The only explanations I can think of are that either Don got the caption wrong, and that building never was the Roxy, or the Roxy name was moved to that two story building sometime after 1933.

Also, the Courier article says that the Roxy of 1933 had been called the Home Theatre prior to being renamed Roxy by new operators sometime in the winter of 1932-1933. If, as you say, the Gem Theatre was once known as the Home Theatre, maybe the name Home was used for two different Blytheville theaters at different times.

If you go to Cinema Treasures page for the Ritz Theatre, you’ll find a comment I made that has a link to a 1951 article in Boxoffice about the recently-rebuilt Ritz.
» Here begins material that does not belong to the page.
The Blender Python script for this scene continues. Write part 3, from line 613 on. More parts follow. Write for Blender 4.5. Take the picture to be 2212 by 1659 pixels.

It has a photo of the opening night crowd. Maybe it was the same photo the Courier published.

Joe Vogel
Joe Vogel on March 19, 2012 at 11:40 am

The 1933 Courier article I cited in my previous comment can be seen online here at NewspaerARCHIVE.com., which allows visiting non-subscribers to view three newspapers a day at no charge.

James R. Honecutt
James R. Honecutt on March 19, 2012 at 10:59 pm

Joe, The Roxy had 3 floors and two double doors with a box office between them. I worked there along with working at the Ritz from 1960 until 1963. The Home theater was operated by McClutchen during the construction of the Ritz in 1950 but I never knew of the Roxy being the home.

Joe Vogel
Joe Vogel on March 20, 2012 at 8:24 am

James, your description of the Roxy definitely sounds like the theater in the photo in the 1933 Courier article. The photo is a bit fuzzy, but from the architectural style I’d say it could have been built in the early 20th century. This makes me wonder if it might have originally have been the 600-seat theater opened in 1908 as the Alford Opera House.

I used Google Street View to find the building in Don Lewis’s photo at Flickr, and it turns out to be at 104-106 E. Main Street, and currently has a pool hall in one storefront and the E & Z Clothing company in the other. If there was ever a theater in that building it wasn’t the Roxy, which was at 108 W. Main.